Because my research had yielded such a compelling narrative of political history, I wondered if there was a layer of musical history in the metaphor, too. What significance does, say, a Schubertian seventh chord or a Brucknerian climax have for Haas? In this musical world of stark contrasts—light and dark, scales and long tones, chaos and unity—are Haas’s Austrian predecessors good guys or bad guys? I needed to know. Did the analogy look like this?

Murail : progress :: Schubert : dubious tradition

Or more like this?

Grisey : presence :: Bruckner : revelation

In the evening’s program note, there was an even more compelling idea: that in vain is a meta-narrative about the futility of composition itself. And indeed, the work is built from such elemental building blocks—scales, arpeggios, and long tones—that it very well could be music about music. At times the musicians, repeating their fragments over and over in long episodes, seem like 24 obsessive souls toiling alone in their practice rooms.

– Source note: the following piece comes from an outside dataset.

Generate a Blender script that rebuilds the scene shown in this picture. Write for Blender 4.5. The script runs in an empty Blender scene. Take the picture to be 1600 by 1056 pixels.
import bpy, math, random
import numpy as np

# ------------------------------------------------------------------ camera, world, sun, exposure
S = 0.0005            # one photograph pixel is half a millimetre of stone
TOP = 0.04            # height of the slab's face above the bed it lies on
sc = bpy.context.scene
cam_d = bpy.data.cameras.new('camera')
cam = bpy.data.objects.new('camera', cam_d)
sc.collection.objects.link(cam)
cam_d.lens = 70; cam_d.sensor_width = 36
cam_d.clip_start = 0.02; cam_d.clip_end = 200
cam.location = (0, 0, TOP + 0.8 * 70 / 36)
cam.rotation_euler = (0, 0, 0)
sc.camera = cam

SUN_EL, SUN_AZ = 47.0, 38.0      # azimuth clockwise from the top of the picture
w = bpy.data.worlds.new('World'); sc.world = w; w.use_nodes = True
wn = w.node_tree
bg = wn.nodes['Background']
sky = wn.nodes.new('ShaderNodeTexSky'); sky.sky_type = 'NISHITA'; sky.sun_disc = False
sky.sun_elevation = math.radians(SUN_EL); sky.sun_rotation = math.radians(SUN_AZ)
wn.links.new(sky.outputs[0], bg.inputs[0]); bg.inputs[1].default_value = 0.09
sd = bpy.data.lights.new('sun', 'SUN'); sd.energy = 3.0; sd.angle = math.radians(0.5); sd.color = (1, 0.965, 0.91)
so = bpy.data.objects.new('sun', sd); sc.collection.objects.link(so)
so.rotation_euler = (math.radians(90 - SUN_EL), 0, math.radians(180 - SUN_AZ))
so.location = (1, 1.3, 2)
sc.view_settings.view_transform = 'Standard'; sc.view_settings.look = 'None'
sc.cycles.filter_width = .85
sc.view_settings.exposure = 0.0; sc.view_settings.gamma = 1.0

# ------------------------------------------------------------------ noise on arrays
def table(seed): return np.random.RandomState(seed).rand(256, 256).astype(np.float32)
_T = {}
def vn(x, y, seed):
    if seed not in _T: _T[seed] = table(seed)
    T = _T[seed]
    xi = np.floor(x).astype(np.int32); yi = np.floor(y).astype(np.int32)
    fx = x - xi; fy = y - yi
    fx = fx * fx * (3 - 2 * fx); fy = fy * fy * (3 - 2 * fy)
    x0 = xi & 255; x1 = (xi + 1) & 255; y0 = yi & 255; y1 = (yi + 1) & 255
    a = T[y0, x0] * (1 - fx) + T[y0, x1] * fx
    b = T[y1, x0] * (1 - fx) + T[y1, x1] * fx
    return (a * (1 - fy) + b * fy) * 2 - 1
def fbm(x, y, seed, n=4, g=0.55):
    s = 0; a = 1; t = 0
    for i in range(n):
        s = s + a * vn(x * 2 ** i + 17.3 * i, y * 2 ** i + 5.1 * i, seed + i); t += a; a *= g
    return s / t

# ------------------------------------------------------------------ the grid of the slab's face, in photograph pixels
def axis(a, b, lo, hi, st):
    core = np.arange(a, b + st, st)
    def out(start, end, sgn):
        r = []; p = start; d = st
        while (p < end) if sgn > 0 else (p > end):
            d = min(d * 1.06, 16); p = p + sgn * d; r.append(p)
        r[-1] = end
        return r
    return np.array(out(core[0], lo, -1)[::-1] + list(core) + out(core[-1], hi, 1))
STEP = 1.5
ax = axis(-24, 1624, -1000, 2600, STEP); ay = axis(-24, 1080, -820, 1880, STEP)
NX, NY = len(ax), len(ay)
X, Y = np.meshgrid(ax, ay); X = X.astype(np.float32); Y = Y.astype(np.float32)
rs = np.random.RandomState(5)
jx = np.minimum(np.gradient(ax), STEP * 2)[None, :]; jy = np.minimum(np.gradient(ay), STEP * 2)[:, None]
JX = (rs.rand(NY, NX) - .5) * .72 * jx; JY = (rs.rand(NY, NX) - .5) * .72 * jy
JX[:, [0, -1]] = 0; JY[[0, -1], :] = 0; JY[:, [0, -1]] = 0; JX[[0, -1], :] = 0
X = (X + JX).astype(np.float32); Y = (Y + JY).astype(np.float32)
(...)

But as it turns out, there is nothing to compare this music to. As it turns out, I was grasping at straws. When the performance of in vain began, none of my research mattered. I scratched blindly at my paper in the dark concert hall, wondering if I’d be able to read a word. Or if I would care. If that isn’t an example of futility, I don’t know what is.


What I saw and heard at Dal Niente’s performance last Thursday was, for me, more than a political statement. It was more than a treatise on intonation. It was more than any metaphor could have prepared me for.

The opening musical landscape—the strings fussing anxiously at their scales, the horns portending doom—suggested the hyperactive loneliness of modern life. But then came the lighting change that Haas calls for in his score. Like a flock of unsuspecting birds, the musicians (and the audience as well) were plunged into complete darkness. Here, it seemed the players could finally speak with their real voices. In the dark, the instruments seemed to be living creatures, calling to each other across a chasm. When, after a great silence, the harp began to play its coaxing, gentle fragments, I was certain we had entered the underworld.

But I could never be sure where I was. Throughout the work, sound was in a state of transformation. Perfectly consonant harmonic-series chords evaporated as quickly as they had appeared. Long tones were passed from instrument to instrument in a slow-motion, timbre-bending relay. There was a pervasive sense of auditory hallucination: did I just hear what I think I heard?

When the second “dark section” began, and all the lights in the hall were again extinguished, the cascading tremolos felt like the music of religious revelation and ecstasy. Sudden flashes of light made the onstage ensemble flame, glow, and recede like an apparition. The music went on and on, the tension stretching like a rubber band. At some point, the percussion roared so loudly, the lights flashed so brightly, and the sound became so urgent that I leaned back instinctively, like a cartoon character who stands inches away from the open jaws of a lion. The brass sounded a kind of alarm and the lights flashed in panic. And it must have been my imagination, must have been another ghostly vision, when I caught a glimpse of Michael Lewanski’s face. Surely that could not have been the conductor, facing us, hands down at his sides, a powerless witness to this apocalypse of sound.

And then, with the excruciating cry of the tam-tams, heaven collapsed. The light returned, and we were left only with 24 exhausted creatures, dragging themselves through their paces once again.

A desolate emptiness settled into my body. I reached for my pen.

Heartbreak, I wrote. Whatever that was, it’s over.